• [Exercise] Transcribe all of the material exactly. Any picture in it should be left out.

• [Data section]
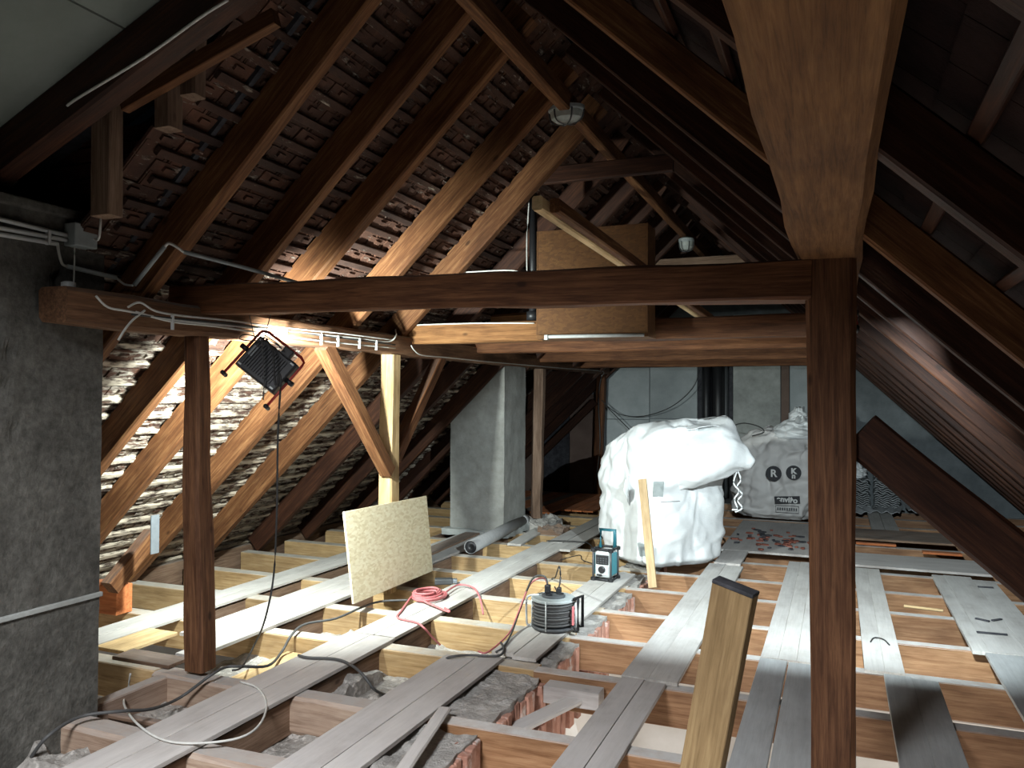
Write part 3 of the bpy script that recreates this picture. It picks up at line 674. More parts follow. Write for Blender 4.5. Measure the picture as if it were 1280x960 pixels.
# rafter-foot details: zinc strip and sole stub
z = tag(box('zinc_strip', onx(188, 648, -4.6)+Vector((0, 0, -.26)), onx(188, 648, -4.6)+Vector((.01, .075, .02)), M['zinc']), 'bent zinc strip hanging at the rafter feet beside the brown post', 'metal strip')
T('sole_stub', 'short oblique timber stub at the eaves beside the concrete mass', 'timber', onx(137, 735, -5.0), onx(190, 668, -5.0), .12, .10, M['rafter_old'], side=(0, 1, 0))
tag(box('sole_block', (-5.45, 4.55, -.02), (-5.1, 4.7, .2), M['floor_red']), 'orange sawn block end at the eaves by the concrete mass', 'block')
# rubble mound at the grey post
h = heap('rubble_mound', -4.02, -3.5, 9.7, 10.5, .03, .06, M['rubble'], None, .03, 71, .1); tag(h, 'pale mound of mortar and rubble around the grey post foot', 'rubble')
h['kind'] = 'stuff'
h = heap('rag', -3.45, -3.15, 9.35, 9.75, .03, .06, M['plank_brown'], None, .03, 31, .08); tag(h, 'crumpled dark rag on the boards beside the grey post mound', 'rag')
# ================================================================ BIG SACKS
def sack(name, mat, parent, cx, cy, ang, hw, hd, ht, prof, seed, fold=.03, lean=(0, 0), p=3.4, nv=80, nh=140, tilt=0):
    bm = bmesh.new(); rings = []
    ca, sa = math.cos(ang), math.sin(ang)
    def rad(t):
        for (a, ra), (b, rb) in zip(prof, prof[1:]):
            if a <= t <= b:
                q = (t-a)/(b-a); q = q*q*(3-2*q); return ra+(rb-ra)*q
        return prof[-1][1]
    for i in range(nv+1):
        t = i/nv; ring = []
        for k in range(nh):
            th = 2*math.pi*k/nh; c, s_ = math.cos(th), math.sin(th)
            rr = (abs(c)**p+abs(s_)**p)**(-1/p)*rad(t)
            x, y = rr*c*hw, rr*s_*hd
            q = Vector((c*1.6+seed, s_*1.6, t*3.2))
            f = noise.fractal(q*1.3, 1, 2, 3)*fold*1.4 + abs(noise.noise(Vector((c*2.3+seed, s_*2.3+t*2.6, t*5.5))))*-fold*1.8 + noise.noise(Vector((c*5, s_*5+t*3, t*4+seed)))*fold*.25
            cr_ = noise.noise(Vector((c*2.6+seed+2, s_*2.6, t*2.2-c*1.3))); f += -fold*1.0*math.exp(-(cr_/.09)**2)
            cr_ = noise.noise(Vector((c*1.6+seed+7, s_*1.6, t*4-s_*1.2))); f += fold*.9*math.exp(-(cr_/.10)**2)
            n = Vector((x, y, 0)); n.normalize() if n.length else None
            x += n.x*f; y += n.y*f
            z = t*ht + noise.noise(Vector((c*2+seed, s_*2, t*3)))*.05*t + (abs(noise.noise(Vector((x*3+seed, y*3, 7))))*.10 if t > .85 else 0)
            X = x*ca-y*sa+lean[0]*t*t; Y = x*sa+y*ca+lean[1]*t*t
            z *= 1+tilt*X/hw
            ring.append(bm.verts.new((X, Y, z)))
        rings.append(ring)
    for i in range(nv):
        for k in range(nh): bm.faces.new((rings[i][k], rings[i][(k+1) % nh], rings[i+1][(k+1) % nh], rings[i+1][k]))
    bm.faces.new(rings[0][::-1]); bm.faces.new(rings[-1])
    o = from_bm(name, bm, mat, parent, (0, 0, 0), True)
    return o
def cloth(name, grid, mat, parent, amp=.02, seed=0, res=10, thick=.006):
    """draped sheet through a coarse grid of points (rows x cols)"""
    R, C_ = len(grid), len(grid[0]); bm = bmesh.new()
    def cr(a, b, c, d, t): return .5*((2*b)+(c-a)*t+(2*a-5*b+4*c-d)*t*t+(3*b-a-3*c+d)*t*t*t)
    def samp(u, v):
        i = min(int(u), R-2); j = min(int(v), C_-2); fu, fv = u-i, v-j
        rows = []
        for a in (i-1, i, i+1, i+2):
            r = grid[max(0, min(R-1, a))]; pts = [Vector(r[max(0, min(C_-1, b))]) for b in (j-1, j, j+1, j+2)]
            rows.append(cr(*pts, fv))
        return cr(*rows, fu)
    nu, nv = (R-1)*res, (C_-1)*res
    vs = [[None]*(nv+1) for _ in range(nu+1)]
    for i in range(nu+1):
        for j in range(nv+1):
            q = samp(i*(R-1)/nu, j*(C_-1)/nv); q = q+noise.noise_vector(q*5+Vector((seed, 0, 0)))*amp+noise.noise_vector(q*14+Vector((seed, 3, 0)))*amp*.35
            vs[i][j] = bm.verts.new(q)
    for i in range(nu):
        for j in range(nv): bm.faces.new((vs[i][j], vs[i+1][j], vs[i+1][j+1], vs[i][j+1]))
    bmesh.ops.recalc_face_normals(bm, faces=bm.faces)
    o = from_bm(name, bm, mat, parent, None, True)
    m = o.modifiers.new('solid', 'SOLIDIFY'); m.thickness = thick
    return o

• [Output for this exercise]
Write part 3 of the bpy script that recreates this picture. It picks up at line 674. More parts follow. Write for Blender 4.5. Measure the picture as if it were 1280x960 pixels.
# rafter-foot details: zinc strip and sole stub
z = tag(box('zinc_strip', onx(188, 648, -4.6)+Vector((0, 0, -.26)), onx(188, 648, -4.6)+Vector((.01, .075, .02)), M['zinc']), 'bent zinc strip hanging at the rafter feet beside the brown post', 'metal strip')
T('sole_stub', 'short oblique timber stub at the eaves beside the concrete mass', 'timber', onx(137, 735, -5.0), onx(190, 668, -5.0), .12, .10, M['rafter_old'], side=(0, 1, 0))
tag(box('sole_block', (-5.45, 4.55, -.02), (-5.1, 4.7, .2), M['floor_red']), 'orange sawn block end at the eaves by the concrete mass', 'block')
# rubble mound at the grey post
h = heap('rubble_mound', -4.02, -3.5, 9.7, 10.5, .03, .06, M['rubble'], None, .03, 71, .1); tag(h, 'pale mound of mortar and rubble around the grey post foot', 'rubble')
h['kind'] = 'stuff'
h = heap('rag', -3.45, -3.15, 9.35, 9.75, .03, .06, M['plank_brown'], None, .03, 31, .08); tag(h, 'crumpled dark rag on the boards beside the grey post mound', 'rag')
# ================================================================ BIG SACKS
def sack(name, mat, parent, cx, cy, ang, hw, hd, ht, prof, seed, fold=.03, lean=(0, 0), p=3.4, nv=80, nh=140, tilt=0):
    bm = bmesh.new(); rings = []
    ca, sa = math.cos(ang), math.sin(ang)
    def rad(t):
        for (a, ra), (b, rb) in zip(prof, prof[1:]):
            if a <= t <= b:
                q = (t-a)/(b-a); q = q*q*(3-2*q); return ra+(rb-ra)*q
        return prof[-1][1]
    for i in range(nv+1):
        t = i/nv; ring = []
        for k in range(nh):
            th = 2*math.pi*k/nh; c, s_ = math.cos(th), math.sin(th)
            rr = (abs(c)**p+abs(s_)**p)**(-1/p)*rad(t)
            x, y = rr*c*hw, rr*s_*hd
            q = Vector((c*1.6+seed, s_*1.6, t*3.2))
            f = noise.fractal(q*1.3, 1, 2, 3)*fold*1.4 + abs(noise.noise(Vector((c*2.3+seed, s_*2.3+t*2.6, t*5.5))))*-fold*1.8 + noise.noise(Vector((c*5, s_*5+t*3, t*4+seed)))*fold*.25
            cr_ = noise.noise(Vector((c*2.6+seed+2, s_*2.6, t*2.2-c*1.3))); f += -fold*1.0*math.exp(-(cr_/.09)**2)
            cr_ = noise.noise(Vector((c*1.6+seed+7, s_*1.6, t*4-s_*1.2))); f += fold*.9*math.exp(-(cr_/.10)**2)
            n = Vector((x, y, 0)); n.normalize() if n.length else None
            x += n.x*f; y += n.y*f
            z = t*ht + noise.noise(Vector((c*2+seed, s_*2, t*3)))*.05*t + (abs(noise.noise(Vector((x*3+seed, y*3, 7))))*.10 if t > .85 else 0)
            X = x*ca-y*sa+lean[0]*t*t; Y = x*sa+y*ca+lean[1]*t*t
            z *= 1+tilt*X/hw
            ring.append(bm.verts.new((X, Y, z)))
        rings.append(ring)
    for i in range(nv):
        for k in range(nh): bm.faces.new((rings[i][k], rings[i][(k+1) % nh], rings[i+1][(k+1) % nh], rings[i+1][k]))
    bm.faces.new(rings[0][::-1]); bm.faces.new(rings[-1])
    o = from_bm(name, bm, mat, parent, (0, 0, 0), True)
    return o
def cloth(name, grid, mat, parent, amp=.02, seed=0, res=10, thick=.006):
    """draped sheet through a coarse grid of points (rows x cols)"""
    R, C_ = len(grid), len(grid[0]); bm = bmesh.new()
    def cr(a, b, c, d, t): return .5*((2*b)+(c-a)*t+(2*a-5*b+4*c-d)*t*t+(3*b-a-3*c+d)*t*t*t)
    def samp(u, v):
        i = min(int(u), R-2); j = min(int(v), C_-2); fu, fv = u-i, v-j
        rows = []
        for a in (i-1, i, i+1, i+2):
            r = grid[max(0, min(R-1, a))]; pts = [Vector(r[max(0, min(C_-1, b))]) for b in (j-1, j, j+1, j+2)]
            rows.append(cr(*pts, fv))
        return cr(*rows, fu)
    nu, nv = (R-1)*res, (C_-1)*res
    vs = [[None]*(nv+1) for _ in range(nu+1)]
    for i in range(nu+1):
        for j in range(nv+1):
            q = samp(i*(R-1)/nu, j*(C_-1)/nv); q = q+noise.noise_vector(q*5+Vector((seed, 0, 0)))*amp+noise.noise_vector(q*14+Vector((seed, 3, 0)))*amp*.35
            vs[i][j] = bm.verts.new(q)
    for i in range(nu):
        for j in range(nv): bm.faces.new((vs[i][j], vs[i+1][j], vs[i+1][j+1], vs[i][j+1]))
    bmesh.ops.recalc_face_normals(bm, faces=bm.faces)
    o = from_bm(name, bm, mat, parent, None, True)
    m = o.modifiers.new('solid', 'SOLIDIFY'); m.thickness = thick
    return o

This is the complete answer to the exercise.